What also disturbs baseball people is that Cub general manager Larry Himes, a baseball man, wasn't a factor in the negotiations. When Chicago's top negotiator, Dennis Homerin, a lawyer for the Tribune Company, failed to close the deal in Mesa, Ariz., the Cubs' spring training base, by the anointed hour, the team's board chairman, Stanton Cook, another nonbaseball man, intervened at Sandberg's request. Cook wrapped up the negotiations in a matter of hours on March 2. "It's more money than you'd like to spend," says Cook, "but Ryne's a great athlete in great condition with a great history in Chicago. Value is in the eyes of the beholder. We felt we paid a fair amount for a player of his stature in today's market. If other teams felt differently, they wouldn't have signed him."
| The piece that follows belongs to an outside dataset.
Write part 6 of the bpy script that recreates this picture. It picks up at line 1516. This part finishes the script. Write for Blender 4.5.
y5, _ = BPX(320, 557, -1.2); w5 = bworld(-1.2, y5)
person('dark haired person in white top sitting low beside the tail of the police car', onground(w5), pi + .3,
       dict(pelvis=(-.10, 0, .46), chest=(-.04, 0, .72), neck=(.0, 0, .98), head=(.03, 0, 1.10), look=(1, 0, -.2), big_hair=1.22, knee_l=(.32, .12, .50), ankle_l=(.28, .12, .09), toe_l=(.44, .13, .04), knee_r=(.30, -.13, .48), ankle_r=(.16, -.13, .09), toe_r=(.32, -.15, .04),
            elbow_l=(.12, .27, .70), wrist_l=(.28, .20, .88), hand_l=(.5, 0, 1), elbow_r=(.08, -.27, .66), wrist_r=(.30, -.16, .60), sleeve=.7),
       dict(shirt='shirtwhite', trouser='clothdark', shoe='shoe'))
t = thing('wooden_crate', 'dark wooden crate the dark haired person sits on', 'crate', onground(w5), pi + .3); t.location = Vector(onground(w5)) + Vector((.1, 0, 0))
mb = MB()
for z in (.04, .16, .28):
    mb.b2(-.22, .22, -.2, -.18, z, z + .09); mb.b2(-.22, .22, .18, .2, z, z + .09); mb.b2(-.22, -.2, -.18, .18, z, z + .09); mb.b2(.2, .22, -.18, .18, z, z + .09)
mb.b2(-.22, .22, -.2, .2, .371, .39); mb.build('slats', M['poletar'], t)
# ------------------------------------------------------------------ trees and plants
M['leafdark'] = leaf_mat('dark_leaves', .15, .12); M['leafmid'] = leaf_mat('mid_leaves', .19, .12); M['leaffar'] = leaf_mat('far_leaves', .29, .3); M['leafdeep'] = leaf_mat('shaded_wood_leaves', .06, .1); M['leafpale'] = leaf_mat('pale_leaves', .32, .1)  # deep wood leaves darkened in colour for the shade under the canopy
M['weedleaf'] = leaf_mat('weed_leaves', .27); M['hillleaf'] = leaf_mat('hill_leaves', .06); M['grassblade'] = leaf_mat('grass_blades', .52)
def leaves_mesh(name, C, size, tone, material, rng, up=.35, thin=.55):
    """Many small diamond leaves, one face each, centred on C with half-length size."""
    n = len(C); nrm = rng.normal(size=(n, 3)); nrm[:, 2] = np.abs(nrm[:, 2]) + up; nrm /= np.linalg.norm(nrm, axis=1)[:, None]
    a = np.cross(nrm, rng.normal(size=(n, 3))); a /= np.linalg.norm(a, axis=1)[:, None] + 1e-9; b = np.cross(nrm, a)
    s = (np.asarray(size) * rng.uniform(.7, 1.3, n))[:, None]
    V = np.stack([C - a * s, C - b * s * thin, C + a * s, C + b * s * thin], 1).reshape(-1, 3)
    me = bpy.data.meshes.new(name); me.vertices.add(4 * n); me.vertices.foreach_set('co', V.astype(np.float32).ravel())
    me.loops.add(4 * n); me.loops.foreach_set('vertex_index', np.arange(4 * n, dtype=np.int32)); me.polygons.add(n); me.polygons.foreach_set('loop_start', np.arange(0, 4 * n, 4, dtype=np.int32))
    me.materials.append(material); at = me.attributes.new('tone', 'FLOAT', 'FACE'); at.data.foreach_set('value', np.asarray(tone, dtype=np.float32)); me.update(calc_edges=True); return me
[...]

Besides, say the Cubs, the deal isn't really for $7.1 million a year. A $3.5 million signing bonus, payable in December, will be added to Sandberg's 1992 salary of $2.1 million—making 1992 worth $5.6 million. In '93, '94 and '95, Sandberg will make $5.1 million a year. In '96 he will make $7.1 million. There's an option clause for '97 worth $5.9 million; if Chicago decides not to exercise that option, it must buy out Sandberg for $2.5 million. There are bonuses built into the deal that could total $1.65 million over the life of the contract. The $28.4 million is arrived at by adding the guaranteed money in the four-year extension of Sandberg's contract, 1993 through '96, plus the signing bonus and the buyout. "They're kidding themselves saying it's not worth $7.1 million," says MacPhail.